Tabel di atas hanya sebagian contoh kecil bagaimana memori kita memahami sebuah kejadian. Memori (ingatan) kita akan mengemukakan pemahaman berdasarkan pengetahuan yang berhasil kita ingat. Jika pengetahuan-pengetahun dari kitab suci di atas tidak ada dalam memori, tidak mungkin manusia dapat memahami sebuah kejadian dengan banyak sudut pandang seperti pada table di atas. Persepsi kita tergantung pada pengetahuan yang diingat oleh memori kita.

Fleksibel intelegent adalah kemampuan memahami suatu kejadian dari berbagai sudut pandang. Fleksibel intelgent adalah keterampilan berpikir yang harus diajarkan kepada peserta didik. Kemampuan berpikir fleksibel akan membawa dampak kepada siswa selalu siap menerima perbedaan dan siap hidup damai saling menghargai dalam perbedaan.

Allah telah mengajarkan kepada manusia agar memiliki kemampuan berpikir fleksibel.

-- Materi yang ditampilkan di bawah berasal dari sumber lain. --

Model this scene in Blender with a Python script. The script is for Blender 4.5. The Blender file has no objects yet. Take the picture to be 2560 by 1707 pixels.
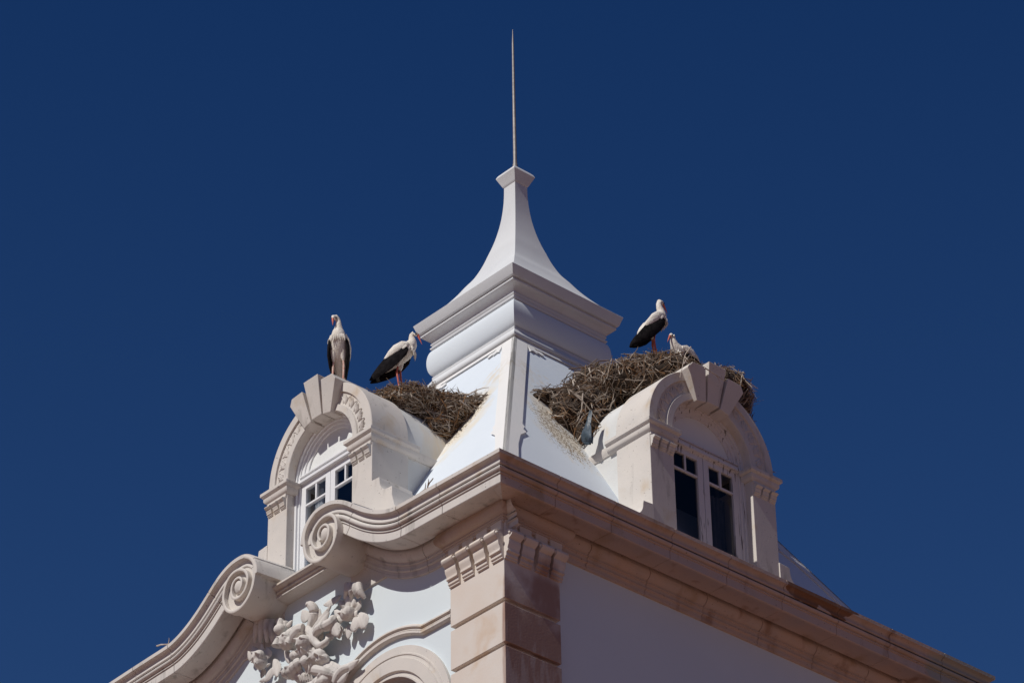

Tujuannya agar manusia tetap optimis, selalu punya alternatif pemecahan masalah, kreatif, dan tetap dalam sabar. Kemudian dalam segala kondisi tetap mengingat dan menyembah Allah. Ilmu-ilmu alam, sosial, tujuannya tidak lain adalah melatih manusia untuk memiliki banyak sudut pandang terhadap kejadian, agar manusia bisa bertahan hidup dan tetap optimis menjalani kehidupan.

Bencana adalah noumena atau kehendak Allah yang transenden. Jika Kant mengatakan neoumena atau kehendak (menurut Schopenhauer) tidak dapat kita ketahui realitasnya, tidak salah karena kehendak Allah tidak mungkin kita ketahui sesungguhnya, Namun jika Schopenhauer mengatakan bahwa neoumena atau kehendak dapat kita ketahui dengan menangkap fenomena, dapat dipahami karena setiap fenomena adalah bagian dari kehendak Allah. “Dunia adalah kehendak dan bayangan (imaginasi); kehendak adalah realitas noumenal sebagai dasar, bayangan-bayangan adalah penjabarannya di alam fenomenal. (Suseno, 2003, hlm. 163). Allah Maha Tahu dan kita tidak tahu apa apa. Jangan menjadi tuhan pemecah belah, serahkan semuanya kepada Allah. Kita boleh memiliki kebenaran, tetapi Allah melarang memaksakannya. Wallahu’alam.